UNESCO Slammed For 'Dictator' Science Prize

Over a dozen human rights groups have censured UNESCO for planning to award a science prize sponsored by Teodor Obiang Nguema, the president of Equatorial Guinea.

"UNESCO's valuable work risks being overshadowed by this ill-conceived alliance with one of the world's most infamous dictators. We urge you to reverse course before it is too late," the groups write in a letter addressed to the Director General of UNESCO.

The $3 million given by President Obiang will fund a prize for achievement in the life sciences in his name. UNESCO is the body of the UN responsible for science and education.

A UNESCO spokesman refused to comment to the BBC on the matter.

The prize has come under fire from human rights activists for months. Obiang's critics contend that his decades of rule in Equatorial Guinea have been marked by corruption and suppression.

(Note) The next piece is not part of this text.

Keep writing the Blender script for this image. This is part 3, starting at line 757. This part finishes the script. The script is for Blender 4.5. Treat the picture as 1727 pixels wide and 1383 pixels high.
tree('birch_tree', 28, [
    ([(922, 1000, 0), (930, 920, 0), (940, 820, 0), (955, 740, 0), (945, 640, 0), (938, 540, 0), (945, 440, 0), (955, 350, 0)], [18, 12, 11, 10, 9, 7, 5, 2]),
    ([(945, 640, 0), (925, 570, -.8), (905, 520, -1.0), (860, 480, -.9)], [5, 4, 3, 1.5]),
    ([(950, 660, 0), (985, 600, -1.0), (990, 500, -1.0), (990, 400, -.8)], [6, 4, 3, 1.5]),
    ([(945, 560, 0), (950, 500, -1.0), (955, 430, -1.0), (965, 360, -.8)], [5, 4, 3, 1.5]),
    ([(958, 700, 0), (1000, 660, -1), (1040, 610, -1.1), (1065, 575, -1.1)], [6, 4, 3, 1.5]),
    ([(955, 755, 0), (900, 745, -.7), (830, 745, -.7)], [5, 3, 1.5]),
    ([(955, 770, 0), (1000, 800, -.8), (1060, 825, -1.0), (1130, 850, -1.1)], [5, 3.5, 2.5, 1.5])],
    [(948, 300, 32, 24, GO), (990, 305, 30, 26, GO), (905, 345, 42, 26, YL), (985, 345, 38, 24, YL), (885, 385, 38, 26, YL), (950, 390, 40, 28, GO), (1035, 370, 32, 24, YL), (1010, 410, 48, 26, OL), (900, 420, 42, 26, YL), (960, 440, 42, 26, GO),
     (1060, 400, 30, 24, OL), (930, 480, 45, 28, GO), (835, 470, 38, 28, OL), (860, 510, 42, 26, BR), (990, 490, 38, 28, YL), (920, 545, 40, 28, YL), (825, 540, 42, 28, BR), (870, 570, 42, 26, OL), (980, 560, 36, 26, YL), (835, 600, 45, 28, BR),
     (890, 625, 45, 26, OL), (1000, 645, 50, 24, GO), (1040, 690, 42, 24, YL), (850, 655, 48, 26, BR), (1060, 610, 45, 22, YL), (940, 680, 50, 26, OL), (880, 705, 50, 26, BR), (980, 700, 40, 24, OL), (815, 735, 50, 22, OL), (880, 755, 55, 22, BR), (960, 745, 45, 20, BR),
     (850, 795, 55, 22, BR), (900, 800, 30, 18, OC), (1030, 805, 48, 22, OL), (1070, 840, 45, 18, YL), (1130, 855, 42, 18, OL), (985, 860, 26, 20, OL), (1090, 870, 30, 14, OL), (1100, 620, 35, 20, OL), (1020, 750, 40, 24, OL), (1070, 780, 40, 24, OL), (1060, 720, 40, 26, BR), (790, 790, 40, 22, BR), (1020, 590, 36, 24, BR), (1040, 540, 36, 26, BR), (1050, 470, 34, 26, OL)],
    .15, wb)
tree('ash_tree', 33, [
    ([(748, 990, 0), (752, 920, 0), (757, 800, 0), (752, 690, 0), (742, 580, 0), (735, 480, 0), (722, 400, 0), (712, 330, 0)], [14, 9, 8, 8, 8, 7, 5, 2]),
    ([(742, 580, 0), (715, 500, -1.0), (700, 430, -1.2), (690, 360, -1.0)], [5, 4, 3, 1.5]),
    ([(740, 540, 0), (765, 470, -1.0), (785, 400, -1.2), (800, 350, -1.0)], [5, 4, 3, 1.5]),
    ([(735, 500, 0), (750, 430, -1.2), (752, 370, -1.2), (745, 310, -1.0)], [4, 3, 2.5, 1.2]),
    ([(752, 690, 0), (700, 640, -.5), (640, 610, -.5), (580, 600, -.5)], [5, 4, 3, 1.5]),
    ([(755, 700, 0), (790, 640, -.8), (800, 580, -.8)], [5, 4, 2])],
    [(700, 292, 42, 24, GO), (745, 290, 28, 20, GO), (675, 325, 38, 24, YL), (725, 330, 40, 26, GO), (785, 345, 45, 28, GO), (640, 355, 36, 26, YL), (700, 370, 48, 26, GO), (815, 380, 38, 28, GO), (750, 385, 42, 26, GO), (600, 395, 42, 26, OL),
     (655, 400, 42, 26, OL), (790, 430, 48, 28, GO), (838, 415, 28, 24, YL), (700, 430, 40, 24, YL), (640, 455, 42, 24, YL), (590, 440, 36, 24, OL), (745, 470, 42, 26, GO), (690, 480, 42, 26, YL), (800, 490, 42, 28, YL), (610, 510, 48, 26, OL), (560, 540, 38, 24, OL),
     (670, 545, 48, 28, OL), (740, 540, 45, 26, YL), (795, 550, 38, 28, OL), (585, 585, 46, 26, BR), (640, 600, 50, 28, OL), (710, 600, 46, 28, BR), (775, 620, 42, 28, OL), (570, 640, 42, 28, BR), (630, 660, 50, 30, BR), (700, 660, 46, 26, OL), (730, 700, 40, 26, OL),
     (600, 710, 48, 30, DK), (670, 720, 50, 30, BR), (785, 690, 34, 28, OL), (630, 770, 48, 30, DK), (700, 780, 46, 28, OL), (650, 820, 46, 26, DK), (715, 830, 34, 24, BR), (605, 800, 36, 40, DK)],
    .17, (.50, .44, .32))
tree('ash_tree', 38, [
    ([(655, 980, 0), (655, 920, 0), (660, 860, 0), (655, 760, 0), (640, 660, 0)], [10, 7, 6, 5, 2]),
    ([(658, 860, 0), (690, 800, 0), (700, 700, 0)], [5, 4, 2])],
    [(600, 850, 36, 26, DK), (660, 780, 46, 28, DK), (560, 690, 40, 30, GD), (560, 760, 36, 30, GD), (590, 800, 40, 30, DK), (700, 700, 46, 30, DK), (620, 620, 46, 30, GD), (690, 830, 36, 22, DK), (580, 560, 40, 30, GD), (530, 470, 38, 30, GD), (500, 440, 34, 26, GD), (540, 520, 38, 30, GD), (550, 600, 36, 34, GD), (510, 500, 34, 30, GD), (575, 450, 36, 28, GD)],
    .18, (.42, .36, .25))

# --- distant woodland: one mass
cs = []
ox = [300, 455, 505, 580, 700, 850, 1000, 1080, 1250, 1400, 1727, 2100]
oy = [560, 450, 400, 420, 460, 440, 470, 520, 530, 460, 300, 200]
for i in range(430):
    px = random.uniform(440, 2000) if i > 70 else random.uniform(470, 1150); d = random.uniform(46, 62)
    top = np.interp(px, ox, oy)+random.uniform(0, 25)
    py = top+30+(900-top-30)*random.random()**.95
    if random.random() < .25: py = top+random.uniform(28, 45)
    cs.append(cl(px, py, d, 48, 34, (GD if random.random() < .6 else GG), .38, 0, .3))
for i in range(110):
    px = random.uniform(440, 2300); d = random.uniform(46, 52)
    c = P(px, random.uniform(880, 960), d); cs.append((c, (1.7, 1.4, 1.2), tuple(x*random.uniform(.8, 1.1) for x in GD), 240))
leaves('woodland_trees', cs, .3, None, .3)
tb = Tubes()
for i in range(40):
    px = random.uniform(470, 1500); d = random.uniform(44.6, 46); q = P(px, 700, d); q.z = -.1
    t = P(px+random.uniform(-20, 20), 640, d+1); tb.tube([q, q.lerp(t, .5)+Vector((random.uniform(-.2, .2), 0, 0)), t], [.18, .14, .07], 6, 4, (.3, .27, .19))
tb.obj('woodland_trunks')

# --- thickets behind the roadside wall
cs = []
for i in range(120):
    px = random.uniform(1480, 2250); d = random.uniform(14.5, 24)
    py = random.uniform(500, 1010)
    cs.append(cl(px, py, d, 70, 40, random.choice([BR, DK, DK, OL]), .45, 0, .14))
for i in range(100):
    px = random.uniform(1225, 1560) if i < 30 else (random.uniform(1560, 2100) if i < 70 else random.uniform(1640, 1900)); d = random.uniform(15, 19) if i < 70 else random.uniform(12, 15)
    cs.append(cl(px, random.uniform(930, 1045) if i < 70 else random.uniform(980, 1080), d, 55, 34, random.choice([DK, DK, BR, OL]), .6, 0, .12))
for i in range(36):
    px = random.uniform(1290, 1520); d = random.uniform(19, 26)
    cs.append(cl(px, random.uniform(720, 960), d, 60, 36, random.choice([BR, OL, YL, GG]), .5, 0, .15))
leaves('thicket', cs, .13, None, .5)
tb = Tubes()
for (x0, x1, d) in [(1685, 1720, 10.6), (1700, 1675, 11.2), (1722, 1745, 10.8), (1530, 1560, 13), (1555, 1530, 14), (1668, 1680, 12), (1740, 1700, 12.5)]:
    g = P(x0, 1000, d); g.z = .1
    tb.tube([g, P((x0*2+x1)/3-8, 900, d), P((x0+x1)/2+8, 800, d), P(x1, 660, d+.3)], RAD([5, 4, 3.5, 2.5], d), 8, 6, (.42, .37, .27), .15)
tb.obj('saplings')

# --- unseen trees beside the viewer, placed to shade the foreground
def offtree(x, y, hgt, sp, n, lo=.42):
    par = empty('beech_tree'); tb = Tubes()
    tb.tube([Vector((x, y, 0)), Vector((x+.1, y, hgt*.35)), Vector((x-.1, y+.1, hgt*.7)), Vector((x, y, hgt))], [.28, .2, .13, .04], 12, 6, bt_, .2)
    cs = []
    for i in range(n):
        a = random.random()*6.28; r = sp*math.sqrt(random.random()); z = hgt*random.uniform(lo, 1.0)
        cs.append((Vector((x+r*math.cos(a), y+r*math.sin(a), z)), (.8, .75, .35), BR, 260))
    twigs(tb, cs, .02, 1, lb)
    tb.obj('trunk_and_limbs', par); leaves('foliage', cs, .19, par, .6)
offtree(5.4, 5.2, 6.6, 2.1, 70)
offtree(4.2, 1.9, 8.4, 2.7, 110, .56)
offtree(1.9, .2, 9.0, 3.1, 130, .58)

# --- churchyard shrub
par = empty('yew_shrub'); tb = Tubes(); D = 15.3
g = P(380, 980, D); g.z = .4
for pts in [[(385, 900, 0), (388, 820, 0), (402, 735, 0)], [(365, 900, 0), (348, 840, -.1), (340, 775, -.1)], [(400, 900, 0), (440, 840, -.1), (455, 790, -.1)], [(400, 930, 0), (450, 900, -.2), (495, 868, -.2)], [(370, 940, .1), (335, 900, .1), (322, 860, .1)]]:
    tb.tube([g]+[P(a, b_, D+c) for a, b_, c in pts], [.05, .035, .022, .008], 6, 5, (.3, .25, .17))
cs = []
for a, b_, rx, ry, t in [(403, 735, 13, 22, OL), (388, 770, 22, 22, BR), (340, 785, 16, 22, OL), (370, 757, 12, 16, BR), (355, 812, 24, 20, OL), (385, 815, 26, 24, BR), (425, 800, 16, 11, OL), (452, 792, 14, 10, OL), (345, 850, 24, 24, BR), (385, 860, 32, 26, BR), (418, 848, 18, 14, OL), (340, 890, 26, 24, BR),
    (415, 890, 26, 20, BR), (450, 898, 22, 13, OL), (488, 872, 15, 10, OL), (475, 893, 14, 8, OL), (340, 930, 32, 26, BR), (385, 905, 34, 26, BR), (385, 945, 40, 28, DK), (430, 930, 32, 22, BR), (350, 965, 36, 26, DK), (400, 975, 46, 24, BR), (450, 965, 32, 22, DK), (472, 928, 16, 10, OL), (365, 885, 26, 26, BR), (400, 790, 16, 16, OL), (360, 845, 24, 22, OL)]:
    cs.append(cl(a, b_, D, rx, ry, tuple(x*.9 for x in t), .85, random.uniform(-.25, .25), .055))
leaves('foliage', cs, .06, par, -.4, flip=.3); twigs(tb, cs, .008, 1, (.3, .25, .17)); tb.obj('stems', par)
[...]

Obiang won re-election last year with 95% of the vote.

"If there's any way for UNESCO to shoot itself in the foot it's by renting its credibility to President Obiang, whose record of corruption and abuse seems to go against everything the organization supposedly stands for," a lawyer for the Open Society Justice Initiative said last month.

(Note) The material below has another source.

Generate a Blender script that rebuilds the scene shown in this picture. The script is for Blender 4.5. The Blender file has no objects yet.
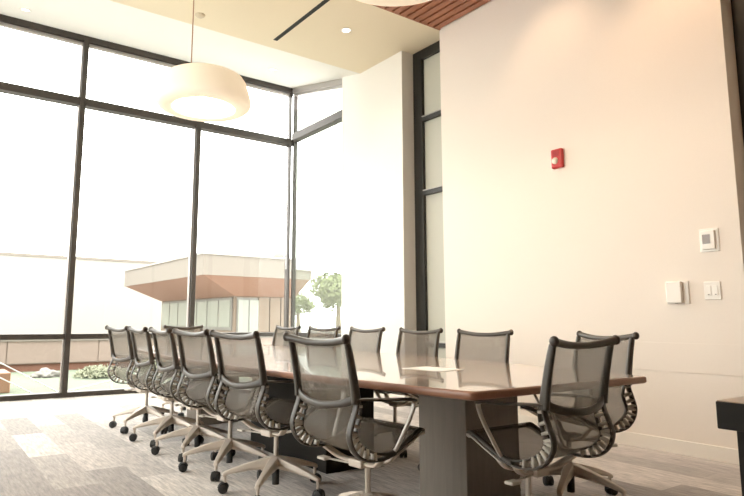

Last week the Economist ran a particularly scathing satirical rebuke of UNESCO's decision and Obiang in an article entitled "A brilliant idea from the UN."

Foreigners moan about the arrest and murder of opposition leaders, a clampdown on the press, or frittering of oil revenues on palaces and luxury cars. But pragmatists will agree with Mr Nguema that Human Rights Watch and others are clearly out to "blackmail" his country. Rumours of horrors in his jails, such as the notorious Black Beach prison, are clearly overblown. A UN special rapporteur who described "inhuman" conditions and "systematic torture" in Equatorial Guinea's prisons was quite reasonably dismissed by Mr Nguema for discussing the issue with the country's sole opposition MP.

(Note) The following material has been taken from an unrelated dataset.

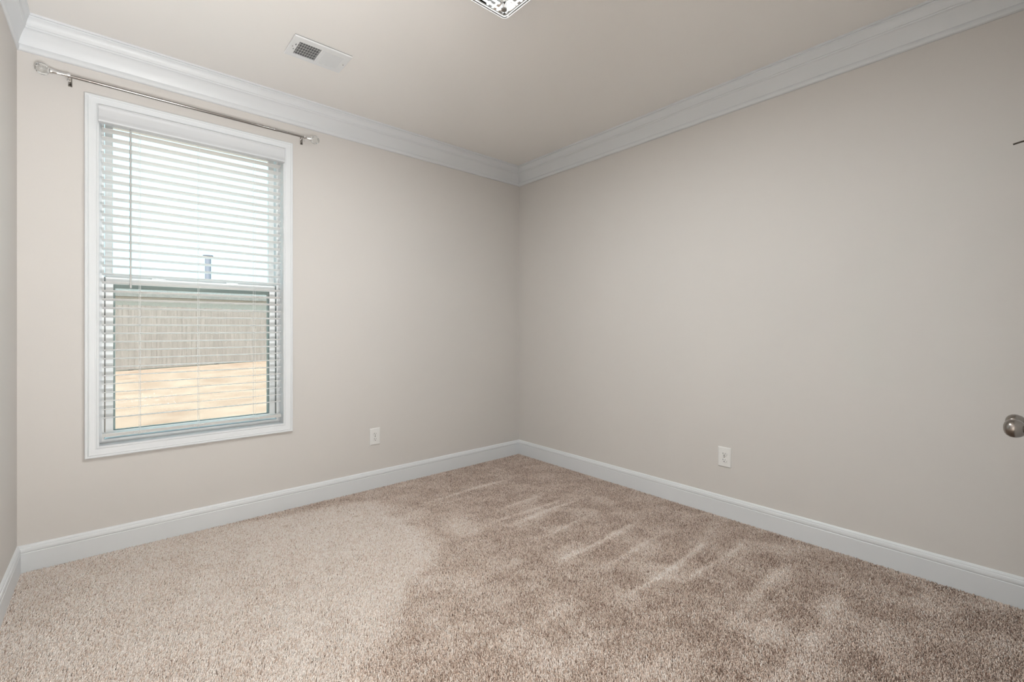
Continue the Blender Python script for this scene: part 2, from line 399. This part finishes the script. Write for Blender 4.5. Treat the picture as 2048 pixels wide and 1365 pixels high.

Observers should focus instead on Mr Nguema's generosity. The new UNESCO award is going to set him back some $3m (not including fees for the lobbyists and public-relations firms who swung this for him). Instead of cavilling, other organisations should follow UNESCO's approach.

As the human rights group write in their letter: "The grim irony of awarding a prize recognizing "scientific achievements that improve the quality of human life," while naming it for a president whose thirty?year rule has been marked by the brutal poverty and fear of his people and a global reputation for governmental corruption, would bring shame on UNESCO."